◆ REQUIRED WORK:
Write out the listing beneath this instruction in its entirety, exactly as it reads.

=== SUPPLIED INFORMATION ===

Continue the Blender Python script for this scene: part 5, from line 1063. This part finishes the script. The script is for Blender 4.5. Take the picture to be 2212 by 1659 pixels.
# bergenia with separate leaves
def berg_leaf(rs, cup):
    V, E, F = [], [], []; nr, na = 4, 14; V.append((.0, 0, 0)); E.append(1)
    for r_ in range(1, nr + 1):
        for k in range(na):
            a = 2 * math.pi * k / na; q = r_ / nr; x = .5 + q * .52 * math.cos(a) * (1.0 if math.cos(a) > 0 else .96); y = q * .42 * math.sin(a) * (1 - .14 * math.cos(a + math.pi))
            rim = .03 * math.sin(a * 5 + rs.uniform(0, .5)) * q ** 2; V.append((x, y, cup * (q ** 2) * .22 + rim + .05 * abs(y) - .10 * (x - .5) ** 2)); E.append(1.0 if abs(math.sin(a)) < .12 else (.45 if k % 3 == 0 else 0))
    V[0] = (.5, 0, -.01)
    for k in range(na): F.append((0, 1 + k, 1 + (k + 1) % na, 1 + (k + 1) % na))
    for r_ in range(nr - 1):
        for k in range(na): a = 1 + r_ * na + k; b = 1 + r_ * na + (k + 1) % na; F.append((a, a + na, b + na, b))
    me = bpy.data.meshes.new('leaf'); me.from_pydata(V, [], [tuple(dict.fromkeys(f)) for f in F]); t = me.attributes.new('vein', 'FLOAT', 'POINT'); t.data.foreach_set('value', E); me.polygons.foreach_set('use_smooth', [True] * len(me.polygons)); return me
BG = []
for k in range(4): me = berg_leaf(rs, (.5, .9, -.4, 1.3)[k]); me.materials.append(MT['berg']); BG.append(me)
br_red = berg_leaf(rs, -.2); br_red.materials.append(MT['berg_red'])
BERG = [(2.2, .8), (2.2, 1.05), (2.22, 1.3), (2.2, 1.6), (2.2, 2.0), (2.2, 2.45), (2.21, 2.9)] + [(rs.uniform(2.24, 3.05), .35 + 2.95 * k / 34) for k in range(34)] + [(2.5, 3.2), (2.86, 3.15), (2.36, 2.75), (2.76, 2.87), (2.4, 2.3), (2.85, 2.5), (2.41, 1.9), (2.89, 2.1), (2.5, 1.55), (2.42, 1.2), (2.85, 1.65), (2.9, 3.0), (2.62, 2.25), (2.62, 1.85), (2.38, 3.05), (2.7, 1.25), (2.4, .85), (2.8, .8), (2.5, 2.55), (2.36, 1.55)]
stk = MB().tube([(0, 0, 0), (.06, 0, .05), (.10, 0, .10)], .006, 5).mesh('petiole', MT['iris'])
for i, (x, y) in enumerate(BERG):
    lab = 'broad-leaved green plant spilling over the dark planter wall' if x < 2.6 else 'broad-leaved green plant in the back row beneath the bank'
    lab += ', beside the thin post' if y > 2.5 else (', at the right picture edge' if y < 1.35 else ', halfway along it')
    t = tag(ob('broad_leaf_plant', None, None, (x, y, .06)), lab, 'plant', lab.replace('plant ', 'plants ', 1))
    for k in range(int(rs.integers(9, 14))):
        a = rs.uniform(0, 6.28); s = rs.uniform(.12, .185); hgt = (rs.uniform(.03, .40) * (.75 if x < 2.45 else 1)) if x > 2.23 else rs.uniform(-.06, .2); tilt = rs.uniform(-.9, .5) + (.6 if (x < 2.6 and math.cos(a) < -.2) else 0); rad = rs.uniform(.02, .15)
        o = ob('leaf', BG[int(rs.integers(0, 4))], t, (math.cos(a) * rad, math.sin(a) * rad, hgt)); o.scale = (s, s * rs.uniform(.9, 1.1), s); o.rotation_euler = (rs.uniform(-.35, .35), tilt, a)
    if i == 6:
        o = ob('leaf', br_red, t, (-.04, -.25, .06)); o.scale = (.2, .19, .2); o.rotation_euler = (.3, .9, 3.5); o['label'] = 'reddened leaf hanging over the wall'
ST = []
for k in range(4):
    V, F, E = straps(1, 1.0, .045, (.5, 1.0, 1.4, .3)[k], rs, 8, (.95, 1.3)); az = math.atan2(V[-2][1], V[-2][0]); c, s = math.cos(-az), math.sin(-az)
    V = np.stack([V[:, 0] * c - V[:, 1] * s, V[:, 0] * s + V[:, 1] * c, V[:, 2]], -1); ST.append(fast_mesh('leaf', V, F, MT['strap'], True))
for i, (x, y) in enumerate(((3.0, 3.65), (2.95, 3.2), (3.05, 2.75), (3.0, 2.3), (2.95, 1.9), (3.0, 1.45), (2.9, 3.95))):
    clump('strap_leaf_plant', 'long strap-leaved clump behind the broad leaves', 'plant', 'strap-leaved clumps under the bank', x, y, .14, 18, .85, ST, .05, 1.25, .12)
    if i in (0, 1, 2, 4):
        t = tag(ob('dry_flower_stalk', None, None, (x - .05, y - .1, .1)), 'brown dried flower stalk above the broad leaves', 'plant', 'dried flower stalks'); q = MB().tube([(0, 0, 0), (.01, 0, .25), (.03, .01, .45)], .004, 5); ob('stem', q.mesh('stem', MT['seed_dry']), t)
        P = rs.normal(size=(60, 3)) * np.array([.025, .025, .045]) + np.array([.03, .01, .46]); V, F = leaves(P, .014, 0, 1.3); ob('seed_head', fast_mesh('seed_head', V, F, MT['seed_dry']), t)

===

◆ WORKED ANSWER:
Continue the Blender Python script for this scene: part 5, from line 1063. This part finishes the script. The script is for Blender 4.5. Take the picture to be 2212 by 1659 pixels.
# bergenia with separate leaves
def berg_leaf(rs, cup):
    V, E, F = [], [], []; nr, na = 4, 14; V.append((.0, 0, 0)); E.append(1)
    for r_ in range(1, nr + 1):
        for k in range(na):
            a = 2 * math.pi * k / na; q = r_ / nr; x = .5 + q * .52 * math.cos(a) * (1.0 if math.cos(a) > 0 else .96); y = q * .42 * math.sin(a) * (1 - .14 * math.cos(a + math.pi))
            rim = .03 * math.sin(a * 5 + rs.uniform(0, .5)) * q ** 2; V.append((x, y, cup * (q ** 2) * .22 + rim + .05 * abs(y) - .10 * (x - .5) ** 2)); E.append(1.0 if abs(math.sin(a)) < .12 else (.45 if k % 3 == 0 else 0))
    V[0] = (.5, 0, -.01)
    for k in range(na): F.append((0, 1 + k, 1 + (k + 1) % na, 1 + (k + 1) % na))
    for r_ in range(nr - 1):
        for k in range(na): a = 1 + r_ * na + k; b = 1 + r_ * na + (k + 1) % na; F.append((a, a + na, b + na, b))
    me = bpy.data.meshes.new('leaf'); me.from_pydata(V, [], [tuple(dict.fromkeys(f)) for f in F]); t = me.attributes.new('vein', 'FLOAT', 'POINT'); t.data.foreach_set('value', E); me.polygons.foreach_set('use_smooth', [True] * len(me.polygons)); return me
BG = []
for k in range(4): me = berg_leaf(rs, (.5, .9, -.4, 1.3)[k]); me.materials.append(MT['berg']); BG.append(me)
br_red = berg_leaf(rs, -.2); br_red.materials.append(MT['berg_red'])
BERG = [(2.2, .8), (2.2, 1.05), (2.22, 1.3), (2.2, 1.6), (2.2, 2.0), (2.2, 2.45), (2.21, 2.9)] + [(rs.uniform(2.24, 3.05), .35 + 2.95 * k / 34) for k in range(34)] + [(2.5, 3.2), (2.86, 3.15), (2.36, 2.75), (2.76, 2.87), (2.4, 2.3), (2.85, 2.5), (2.41, 1.9), (2.89, 2.1), (2.5, 1.55), (2.42, 1.2), (2.85, 1.65), (2.9, 3.0), (2.62, 2.25), (2.62, 1.85), (2.38, 3.05), (2.7, 1.25), (2.4, .85), (2.8, .8), (2.5, 2.55), (2.36, 1.55)]
stk = MB().tube([(0, 0, 0), (.06, 0, .05), (.10, 0, .10)], .006, 5).mesh('petiole', MT['iris'])
for i, (x, y) in enumerate(BERG):
    lab = 'broad-leaved green plant spilling over the dark planter wall' if x < 2.6 else 'broad-leaved green plant in the back row beneath the bank'
    lab += ', beside the thin post' if y > 2.5 else (', at the right picture edge' if y < 1.35 else ', halfway along it')
    t = tag(ob('broad_leaf_plant', None, None, (x, y, .06)), lab, 'plant', lab.replace('plant ', 'plants ', 1))
    for k in range(int(rs.integers(9, 14))):
        a = rs.uniform(0, 6.28); s = rs.uniform(.12, .185); hgt = (rs.uniform(.03, .40) * (.75 if x < 2.45 else 1)) if x > 2.23 else rs.uniform(-.06, .2); tilt = rs.uniform(-.9, .5) + (.6 if (x < 2.6 and math.cos(a) < -.2) else 0); rad = rs.uniform(.02, .15)
        o = ob('leaf', BG[int(rs.integers(0, 4))], t, (math.cos(a) * rad, math.sin(a) * rad, hgt)); o.scale = (s, s * rs.uniform(.9, 1.1), s); o.rotation_euler = (rs.uniform(-.35, .35), tilt, a)
    if i == 6:
        o = ob('leaf', br_red, t, (-.04, -.25, .06)); o.scale = (.2, .19, .2); o.rotation_euler = (.3, .9, 3.5); o['label'] = 'reddened leaf hanging over the wall'
ST = []
for k in range(4):
    V, F, E = straps(1, 1.0, .045, (.5, 1.0, 1.4, .3)[k], rs, 8, (.95, 1.3)); az = math.atan2(V[-2][1], V[-2][0]); c, s = math.cos(-az), math.sin(-az)
    V = np.stack([V[:, 0] * c - V[:, 1] * s, V[:, 0] * s + V[:, 1] * c, V[:, 2]], -1); ST.append(fast_mesh('leaf', V, F, MT['strap'], True))
for i, (x, y) in enumerate(((3.0, 3.65), (2.95, 3.2), (3.05, 2.75), (3.0, 2.3), (2.95, 1.9), (3.0, 1.45), (2.9, 3.95))):
    clump('strap_leaf_plant', 'long strap-leaved clump behind the broad leaves', 'plant', 'strap-leaved clumps under the bank', x, y, .14, 18, .85, ST, .05, 1.25, .12)
    if i in (0, 1, 2, 4):
        t = tag(ob('dry_flower_stalk', None, None, (x - .05, y - .1, .1)), 'brown dried flower stalk above the broad leaves', 'plant', 'dried flower stalks'); q = MB().tube([(0, 0, 0), (.01, 0, .25), (.03, .01, .45)], .004, 5); ob('stem', q.mesh('stem', MT['seed_dry']), t)
        P = rs.normal(size=(60, 3)) * np.array([.025, .025, .045]) + np.array([.03, .01, .46]); V, F = leaves(P, .014, 0, 1.3); ob('seed_head', fast_mesh('seed_head', V, F, MT['seed_dry']), t)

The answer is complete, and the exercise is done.